Все эти астрологи души приобретают свои познания благодаря устремленному внутрь себя взгляду, который словно в подзорную трубу различает горизонты там, где невооруженному глазу мерещится лишь какой-то серый хаос. Здесь таится известное родство между прозрением писателя и дедукцией ученого, между быстрым, самопроизвольным постижением и медленным, логическим познаванием. Бальзак, которому его собственная интуитивная проницательность была, должно быть, непонятна и которому не раз, вероятно, доводилось в страхе, полубезумным взглядом взирать на свои произведения, как на нечто непонятное, — Бальзак поневоле прилепился к философии несоизмеримого, к мистике, которая не довольствовалась уже больше ходячим католицизмом какого-нибудь де Местра. И вот эта крупица магии, примешанная к его сокровеннейшей сущности, эта непостижимость, обращающая его искусство не только в химию, но и в алхимию жизни, — именно она-то и служит тем межевым знаком, который отделяет его от других, от позднейших, от подражателей, в особенности от Золя, подбиравшего камушек к камушку там, где Бальзаку достаточно было одного оборота волшебного его перстня, чтобы воздвигнуть тысячеоконный дворец. Как ни огромна заложенная в его труд энергия, все же с первого взгляда прежде всего бросается в глаза колдовство, а не работа, не заимствование у жизни, а одаривание и обогащение ее.

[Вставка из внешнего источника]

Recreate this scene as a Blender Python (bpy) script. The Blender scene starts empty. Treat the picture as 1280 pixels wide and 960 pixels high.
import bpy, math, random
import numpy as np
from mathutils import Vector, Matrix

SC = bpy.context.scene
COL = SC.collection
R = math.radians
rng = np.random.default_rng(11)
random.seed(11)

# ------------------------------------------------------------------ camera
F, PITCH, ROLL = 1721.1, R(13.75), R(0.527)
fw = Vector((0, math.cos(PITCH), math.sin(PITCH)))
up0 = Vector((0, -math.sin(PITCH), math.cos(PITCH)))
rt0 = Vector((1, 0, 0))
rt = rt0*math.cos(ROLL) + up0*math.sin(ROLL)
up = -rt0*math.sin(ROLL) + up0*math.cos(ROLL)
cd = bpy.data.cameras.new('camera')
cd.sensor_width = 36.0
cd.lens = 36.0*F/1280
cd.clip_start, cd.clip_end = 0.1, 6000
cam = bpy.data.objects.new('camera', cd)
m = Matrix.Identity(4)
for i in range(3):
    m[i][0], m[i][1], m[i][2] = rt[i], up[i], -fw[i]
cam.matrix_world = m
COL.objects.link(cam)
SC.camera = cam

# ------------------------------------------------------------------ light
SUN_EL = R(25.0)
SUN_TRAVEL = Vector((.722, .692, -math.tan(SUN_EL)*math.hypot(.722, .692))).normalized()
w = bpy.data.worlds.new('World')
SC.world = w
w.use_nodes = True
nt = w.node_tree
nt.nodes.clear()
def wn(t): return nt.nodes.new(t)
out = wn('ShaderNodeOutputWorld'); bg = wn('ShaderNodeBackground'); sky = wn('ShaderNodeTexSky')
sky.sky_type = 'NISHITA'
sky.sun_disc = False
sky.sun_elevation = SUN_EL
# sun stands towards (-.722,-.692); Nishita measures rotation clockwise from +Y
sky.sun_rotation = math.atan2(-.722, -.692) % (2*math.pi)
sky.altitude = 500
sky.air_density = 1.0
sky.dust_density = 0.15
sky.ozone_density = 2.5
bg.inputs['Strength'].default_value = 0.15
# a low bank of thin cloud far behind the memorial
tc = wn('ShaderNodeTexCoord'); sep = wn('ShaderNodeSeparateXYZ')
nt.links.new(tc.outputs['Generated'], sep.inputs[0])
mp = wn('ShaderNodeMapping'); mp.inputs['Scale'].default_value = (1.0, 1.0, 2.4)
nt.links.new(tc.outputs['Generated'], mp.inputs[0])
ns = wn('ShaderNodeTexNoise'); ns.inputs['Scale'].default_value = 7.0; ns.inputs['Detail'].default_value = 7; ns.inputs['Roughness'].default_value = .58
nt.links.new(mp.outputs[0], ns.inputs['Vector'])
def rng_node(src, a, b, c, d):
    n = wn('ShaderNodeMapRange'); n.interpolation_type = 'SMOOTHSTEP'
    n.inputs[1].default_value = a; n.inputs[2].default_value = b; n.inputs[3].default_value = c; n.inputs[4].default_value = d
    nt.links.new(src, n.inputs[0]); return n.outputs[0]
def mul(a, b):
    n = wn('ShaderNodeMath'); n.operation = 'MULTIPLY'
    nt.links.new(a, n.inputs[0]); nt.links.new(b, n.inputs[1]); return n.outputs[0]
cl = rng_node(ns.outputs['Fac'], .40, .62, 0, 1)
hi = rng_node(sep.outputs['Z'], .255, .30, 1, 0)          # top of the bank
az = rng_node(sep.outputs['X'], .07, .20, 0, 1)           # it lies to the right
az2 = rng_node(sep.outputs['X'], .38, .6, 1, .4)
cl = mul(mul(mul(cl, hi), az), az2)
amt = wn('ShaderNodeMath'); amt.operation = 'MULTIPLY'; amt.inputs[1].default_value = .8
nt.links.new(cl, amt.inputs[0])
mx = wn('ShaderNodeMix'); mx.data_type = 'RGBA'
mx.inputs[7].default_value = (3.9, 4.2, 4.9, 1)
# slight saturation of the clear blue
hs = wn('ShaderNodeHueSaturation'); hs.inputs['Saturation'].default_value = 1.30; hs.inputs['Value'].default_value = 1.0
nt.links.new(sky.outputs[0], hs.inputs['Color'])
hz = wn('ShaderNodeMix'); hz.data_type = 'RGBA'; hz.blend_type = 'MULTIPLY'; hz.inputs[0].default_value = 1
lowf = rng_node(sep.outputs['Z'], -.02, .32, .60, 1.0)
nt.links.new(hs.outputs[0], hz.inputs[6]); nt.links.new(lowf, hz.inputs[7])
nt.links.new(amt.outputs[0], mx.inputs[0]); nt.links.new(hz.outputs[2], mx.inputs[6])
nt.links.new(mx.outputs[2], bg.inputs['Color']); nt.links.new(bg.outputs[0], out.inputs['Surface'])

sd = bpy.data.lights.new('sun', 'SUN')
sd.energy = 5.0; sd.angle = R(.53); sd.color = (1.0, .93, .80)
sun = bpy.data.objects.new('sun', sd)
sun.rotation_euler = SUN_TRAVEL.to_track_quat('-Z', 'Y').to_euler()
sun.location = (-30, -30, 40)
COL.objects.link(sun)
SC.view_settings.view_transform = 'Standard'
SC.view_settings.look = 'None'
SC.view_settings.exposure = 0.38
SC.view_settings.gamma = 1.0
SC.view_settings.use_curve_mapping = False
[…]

Ибо Бальзак — и это витает облаком непроницаемой тайны вокруг его образа — в годы своего творчества уже больше не учился, не производил опытов и не вел житейских наблюдений, как, например, Золя, который, прежде чем написать роман, заводил на каждое действующее лицо особое дело, или как Флобер, перерывавший целые библиотеки, чтобы написать книжку в палец толщиной.
Бальзак редко возвращался в тот мир, что простирался за пределами его мира; он был заключен в тюрьме своих галлюцинаций, пригвожден к труду, как к стулу пыток, и то, что он приносил с собой, когда предпринимал короткую вылазку в действительность, — когда ходил воевать с издателем или сдавать корректуру в типографию, когда обедал с приятелем или рылся в лавках парижских старьевщиков, — все это оказывалось всегда скорее подтверждением, чем сбором новых данных. Ибо еще в ту пору, когда он только начинал писать, знание всей жизни успело уже проникнуть в него каким-то таинственным путем и покоилось в нем, собранное, уложенное в одно место. Наряду с почти мифическим явлением Шекспира, величайшей, пожалуй, загадкой мировой литературы является вопрос, каким образом, когда и откуда внедрились в Бальзака эти чудовищно огромные, почерпнутые из всех профессий, материй, темпераментов и феноменов запасы знаний.
В течение трех или четырех лет — юношеских лет — работал он на разных поприщах — писцом у адвоката, потом издателем и студентом, и в эти-то немногие годы он и впитал в себя, по-видимому, это совершенно необъяснимое, необозримое множество фактов, это знание всех характеров и явлений. Он, должно быть, в те годы чрезвычайно много наблюдал. Взор у него был, вероятно, жадный, словно вампир вбиравший все, что попало, в свои тайники, в хранилище памяти, где ничто не увядало, ничто не проливалось, ничто не мешалось и не портилось, а все лежало в порядке, в сохранности, на своем месте, всегда под рукой, всегда обращенное самой существенной своей частью наружу; и все это раскрывалось и выскакивало, словно на шарнирах, от одного легкого прикосновения его воли, его желания.
Бальзаку ведомо было все: судебные процессы, сражения, биржевая тактика, спекуляция земельными участками, тайны химии, секреты парфюмеров, техника живописи, споры богословов, газетное дело, обманы театральных подмостков и других — подмостков политики. Он знал провинцию, Париж и весь свет; он, этот connaisseur еп Шпепе8, читал, как книгу, замысловатые узоры улиц, знал о каждом доме, когда, как и для кого он построен, разрешал геральдические загадки герба над его входом, по стилю постройки восстанавливал целую эпоху и знал в то же время размеры квартирной платы, населял каждый этаж людьми, обставлял комнаты мебелью, наполнял их атмосферой счастья и несчастья и от первого этажа ко второму, от второго к третьему плел незримую сеть судьбы. У него были всеобъемлющие познания: он знал, во что ценится картина Пальмы Веккио, и знал, сколько стоит гектар пастбищной земли и во что обходится завиток кружева, кабриолет или содержание лакея. Он знал жизнь щеголей, которые, погрязая в долгах, ухитрялись спускать по двадцати тысяч франков в год, а двумя страницами дальше описывает существование горемычного рантье, в чьей мелочно расчетливой жизни прорвавшийся зонтик или разбитое оконное стекло означают катастрофу.